_Task details:_
Retype, exactly as they stand, the lines from the start of the data to the line that contains "col = scene.collection", both ends included. Leave the pictures out.

━━━━

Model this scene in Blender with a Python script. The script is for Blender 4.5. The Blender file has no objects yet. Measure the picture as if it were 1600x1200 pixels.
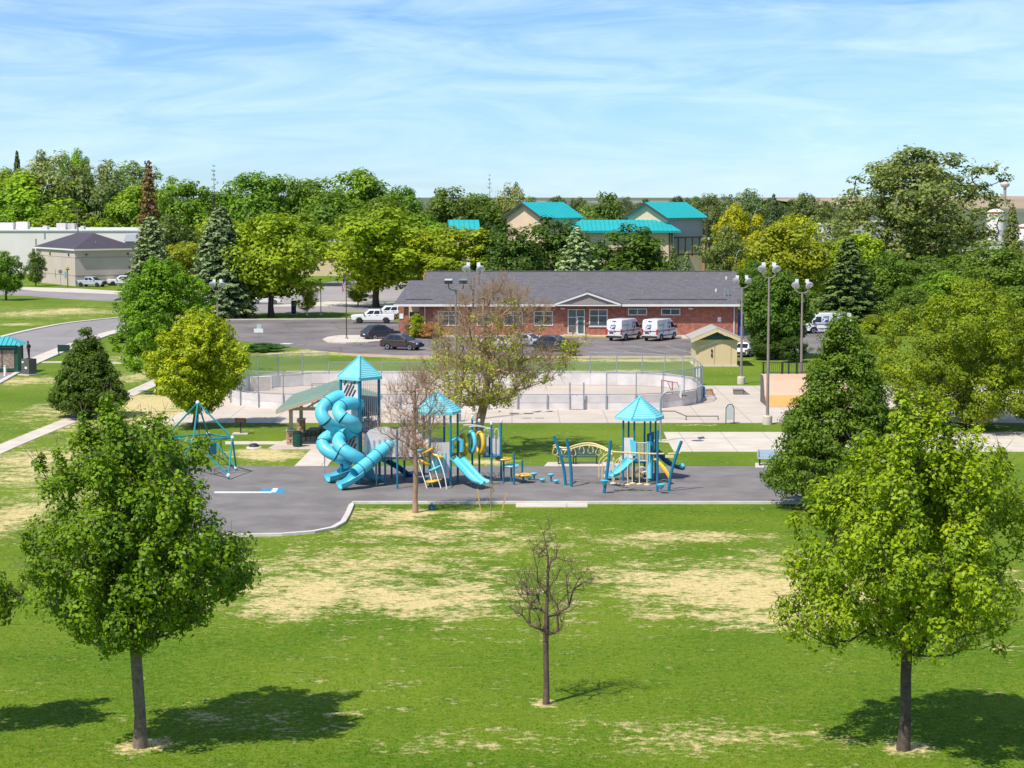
import bpy, bmesh, math, random
import numpy as np
from mathutils import Vector, Matrix

scene = bpy.context.scene
col = scene.collection

# ------------------------------------------------------------------ camera
CAM_H = 17.0
FPX = 3100.0                       # focal length in pixels of a 1600 px wide frame
PITCH = math.atan(295.0 / FPX)
cam_data = bpy.data.cameras.new('camera')
cam = bpy.data.objects.new('camera', cam_data)
col.objects.link(cam)
cam.location = (0, 0, CAM_H)
cam.rotation_euler = (math.pi / 2 - PITCH, 0, 0)
cam_data.sensor_width = 36.0
cam_data.lens = FPX / 1600.0 * 36.0
cam_data.clip_start = 0.5
cam_data.clip_end = 30000
scene.camera = cam

# ------------------------------------------------------------------ sun and sky
SUN_EL = math.radians(55)
SUN_REL = math.radians(42)         # sun stands behind the camera, to its left
to_sun = Vector((-math.sin(SUN_REL) * math.cos(SUN_EL), -math.cos(SUN_REL) * math.cos(SUN_EL), math.sin(SUN_EL)))
sd = bpy.data.lights.new('sun', 'SUN')
sd.energy = 5.0
sd.angle = math.radians(0.55)
sd.color = (1.0, 0.955, 0.88)
sun = bpy.data.objects.new('sun', sd)
col.objects.link(sun)
sun.rotation_euler = to_sun.to_track_quat('Z', 'Y').to_euler()
sun.location = (-60, -60, 120)

world = bpy.data.worlds.new('World')
scene.world = world
world.use_nodes = True
wn, wl = world.node_tree.nodes, world.node_tree.links
for n in list(wn):
    wn.remove(n)
w_out = wn.new('ShaderNodeOutputWorld')
w_bg = wn.new('ShaderNodeBackground')
w_bg.inputs['Strength'].default_value = 0.13
w_sky = wn.new('ShaderNodeTexSky')
w_sky.sky_type = 'NISHITA'
w_sky.sun_disc = False
w_sky.sun_elevation = SUN_EL
w_sky.sun_rotation = math.atan2(to_sun.x, to_sun.y)
w_sky.altitude = 1500
w_sky.air_density = 1.0
w_sky.dust_density = 0.3
w_sky.ozone_density = 3.0
# thin cirrus: bands of noise laid on a dome, brighter than the blue behind
w_tc = wn.new('ShaderNodeTexCoord')
w_sep = wn.new('ShaderNodeSeparateXYZ')
wl.new(w_tc.outputs['Generated'], w_sep.inputs[0])
w_zm = wn.new('ShaderNodeMath'); w_zm.operation = 'MULTIPLY'; w_zm.inputs[1].default_value = 5.0
wl.new(w_sep.outputs['Z'], w_zm.inputs[0])
w_cmb = wn.new('ShaderNodeCombineXYZ')
wl.new(w_sep.outputs['X'], w_cmb.inputs['X']); wl.new(w_sep.outputs['Y'], w_cmb.inputs['Y']); wl.new(w_zm.outputs[0], w_cmb.inputs['Z'])
w_map = wn.new('ShaderNodeMapping')
w_map.inputs['Scale'].default_value = (5.5, 2.0, 6.5)
w_map.inputs['Rotation'].default_value = (0, 0.10, 0)
w_map.inputs['Location'].default_value = (3.1, 0.4, 1.7)
wl.new(w_cmb.outputs[0], w_map.inputs[0])
w_n1 = wn.new('ShaderNodeTexNoise'); w_n1.inputs['Scale'].default_value = 1.6; w_n1.inputs['Detail'].default_value = 12; w_n1.inputs['Roughness'].default_value = 0.62; w_n1.inputs['Distortion'].default_value = 0.9
wl.new(w_map.outputs[0], w_n1.inputs['Vector'])
w_r1 = wn.new('ShaderNodeValToRGB')
w_r1.color_ramp.elements[0].position = 0.36; w_r1.color_ramp.elements[0].color = (0, 0, 0, 1)
w_r1.color_ramp.elements[1].position = 0.72; w_r1.color_ramp.elements[1].color = (1, 1, 1, 1)
wl.new(w_n1.outputs['Fac'], w_r1.inputs[0])
w_tint = wn.new('ShaderNodeMix'); w_tint.data_type = 'RGBA'; w_tint.blend_type = 'MULTIPLY'; w_tint.inputs['Factor'].default_value = 1.0
w_tint.inputs['B'].default_value = (0.57, 0.755, 1.04, 1)
wl.new(w_sky.outputs[0], w_tint.inputs['A'])
w_mix = wn.new('ShaderNodeMix'); w_mix.data_type = 'RGBA'
w_cf = wn.new('ShaderNodeMath'); w_cf.operation = 'MULTIPLY'; w_cf.inputs[1].default_value = 0.58
wl.new(w_r1.outputs[0], w_cf.inputs[0])
wl.new(w_cf.outputs[0], w_mix.inputs['Factor'])
wl.new(w_tint.outputs['Result'], w_mix.inputs['A'])
w_mix.inputs['B'].default_value = (6.0, 7.6, 8.8, 1)
wl.new(w_mix.outputs['Result'], w_bg.inputs['Color'])
wl.new(w_bg.outputs[0], w_out.inputs[0])

vs = scene.view_settings
vs.view_transform = 'Standard'
vs.look = 'None'
vs.exposure = 0.12
vs.gamma = 1.0
vs.use_curve_mapping = False
scene.render.engine = 'CYCLES'
scene.cycles.max_bounces = 6
scene.cycles.transparent_max_bounces = 24
scene.cycles.use_denoising = True

# ------------------------------------------------------------------ surveying: sight lines of the photograph to points of the place
_F = Vector((0, math.cos(PITCH), -math.sin(PITCH)))
_U = Vector((0, math.sin(PITCH), math.cos(PITCH)))
_CO = Vector((0, 0, CAM_H))
def _ray(x, y):
    return _F + Vector((1, 0, 0)) * ((x - 800) / FPX) - _U * ((y - 600) / FPX)
def G(x, y, z=0.0):
    d = _ray(x, y)
    return _CO + d * ((z - CAM_H) / d.z)
def P(x, y, D):
    d = _ray(x, y)
    return _CO + d * (D / d.y)
def ZA(y, D):
    return P(800, y, D).z
def MPP(D):
    return D / FPX

# ------------------------------------------------------------------ materials
def L(r, g=None, b=None):
    if isinstance(r, str):
        h = r.lstrip('#'); r, g, b = (int(h[i:i + 2], 16) for i in (0, 2, 4))
    f = lambda c: (c / 255 / 12.92) if c / 255 <= 0.04045 else ((c / 255 + 0.055) / 1.055) ** 2.4
    return (f(r), f(g), f(b))
MATS = {}
def mat(name, c, rough=0.7, c2=None, vscale=3.0, detail=5, lo=0.35, hi=0.65, bump=0.0, bscale=40.0, metal=0.0, spec=0.5, coat=0.0):
    if name in MATS:
        return MATS[name]
    m = bpy.data.materials.new(name); m.use_nodes = True
    nt = m.node_tree; N, K = nt.nodes, nt.links
    b = N['Principled BSDF']
    b.inputs['Base Color'].default_value = (*c, 1)
    b.inputs['Roughness'].default_value = rough
    b.inputs['Metallic'].default_value = metal
    b.inputs['Specular IOR Level'].default_value = spec
    if coat: b.inputs['Coat Weight'].default_value = coat
    tc = N.new('ShaderNodeTexCoord')
    if c2 is not None:
        n = N.new('ShaderNodeTexNoise'); n.inputs['Scale'].default_value = vscale; n.inputs['Detail'].default_value = detail; n.inputs['Roughness'].default_value = 0.6
        K.new(tc.outputs['Object'], n.inputs['Vector'])
        r = N.new('ShaderNodeMapRange'); r.inputs['From Min'].default_value = lo; r.inputs['From Max'].default_value = hi
        K.new(n.outputs['Fac'], r.inputs['Value'])
        x = N.new('ShaderNodeMix'); x.data_type = 'RGBA'
        x.inputs['A'].default_value = (*c, 1); x.inputs['B'].default_value = (*c2, 1)
        K.new(r.outputs[0], x.inputs['Factor']); K.new(x.outputs['Result'], b.inputs['Base Color'])
    if bump:
        n2 = N.new('ShaderNodeTexNoise'); n2.inputs['Scale'].default_value = bscale; n2.inputs['Detail'].default_value = 4
        K.new(tc.outputs['Object'], n2.inputs['Vector'])
        bp = N.new('ShaderNodeBump'); bp.inputs['Strength'].default_value = bump; bp.inputs['Distance'].default_value = 0.03
        K.new(n2.outputs['Fac'], bp.inputs['Height']); K.new(bp.outputs[0], b.inputs['Normal'])
    MATS[name] = m
    return m
def overlay(m, kind, size, width, c, amount):
    """joints of poured slabs or tar-filled cracks worked into a paving material"""
    nt = m.node_tree; N, K = nt.nodes, nt.links; b = N['Principled BSDF']; src = b.inputs['Base Color'].links[0].from_socket
    g = N.new('ShaderNodeNewGeometry')
    if kind == 'joint':
        t = N.new('ShaderNodeTexBrick'); t.offset = 0.0; t.inputs['Scale'].default_value = 1.0; t.inputs['Brick Width'].default_value = size; t.inputs['Row Height'].default_value = size; t.inputs['Mortar Size'].default_value = width
        t.inputs['Mortar Smooth'].default_value = 0.3; K.new(g.outputs['Position'], t.inputs['Vector']); f = t.outputs['Fac']
    else:
        nz = N.new('ShaderNodeTexNoise'); nz.inputs['Scale'].default_value = .5; nz.inputs['Detail'].default_value = 4
        K.new(g.outputs['Position'], nz.inputs['Vector'])
        ad = N.new('ShaderNodeMix'); ad.data_type = 'RGBA'; ad.blend_type = 'ADD'; ad.inputs['Factor'].default_value = 2.0; K.new(g.outputs['Position'], ad.inputs['A']); K.new(nz.outputs['Color'], ad.inputs['B'])
        t = N.new('ShaderNodeTexVoronoi'); t.feature = 'DISTANCE_TO_EDGE'; t.inputs['Scale'].default_value = 1 / size; K.new(ad.outputs['Result'], t.inputs['Vector'])
        mr = N.new('ShaderNodeMapRange'); mr.inputs['From Min'].default_value = 0; mr.inputs['From Max'].default_value = width / size; mr.inputs['To Min'].default_value = 1; mr.inputs['To Max'].default_value = 0
        K.new(t.outputs['Distance'], mr.inputs['Value']); f = mr.outputs[0]
    mu = N.new('ShaderNodeMath'); mu.operation = 'MULTIPLY'; mu.inputs[1].default_value = amount; K.new(f, mu.inputs[0])
    x = N.new('ShaderNodeMix'); x.data_type = 'RGBA'; x.inputs['B'].default_value = (*c, 1); K.new(src, x.inputs['A']); K.new(mu.outputs[0], x.inputs['Factor']); K.new(x.outputs['Result'], b.inputs['Base Color'])
def dim(c, f): return tuple(x * f for x in c)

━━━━

_Answer to this exercise:_
Model this scene in Blender with a Python script. The script is for Blender 4.5. The Blender file has no objects yet. Measure the picture as if it were 1600x1200 pixels.
import bpy, bmesh, math, random
import numpy as np
from mathutils import Vector, Matrix

scene = bpy.context.scene
col = scene.collection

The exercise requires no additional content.